Trains on the platform of Metro station Sevilla, with an old black and white image at the top

100 years of L2

It's our anniversary!
Just over a century ago, on 14 June 1924, Metro opened its second line, then called East-West. It had 8 stations between Sol and Ventas and was actually the first section of a larger line, which would reach Quevedo.

The new line was just over 3.8 kilometres long and ran along Calle Alcalá to the new Monumental bullring. With its entry into service, Metro opened its first transfer, at Sol station, where the two existing lines converged, the L1 or Norte – Sur and the brand new L2. For this reason, it was necessary to build two new entrances, specifically the Gobernación (today the Real Casa de Correos) and the one on Calle del Carmen.

However, the stations that caused the greatest sensation were Retiro station, the largest in the network until then as it had a triple track, and Banco de España, because three free public crossings were installed there, both for passengers and for "the general public", according to the press.

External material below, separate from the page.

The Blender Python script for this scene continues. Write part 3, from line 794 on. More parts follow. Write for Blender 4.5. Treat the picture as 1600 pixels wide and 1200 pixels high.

The inauguration ceremony was attended by King Alfonso XIII and Queen Victoria Eugenia, who also visited the Nave de Motores de Pacífico.

One of the stations included in this new line, Sevilla, still has an advertising mural from 1924, a real gem of 1920s Art Deco. It is the work of Roberto Martínez Baldric and was recovered after the renovation of the station, after which large photographs of Madrid in those years were installed in the station.

In addition, the entry into service of L2 involved the incorporation of 31 new coaches, larger than those on the Cuatro Caminos Vallecas line. In addition to its greater capacity, some newspapers, such as El Imparcial, pointed out that "a system of absolutely silent fittings is used to close the doors, thus avoiding the noise produced when closing them when the trains set off".

This new model, called 'Ventas', can be found in the exhibition of classic trains in Chamartín.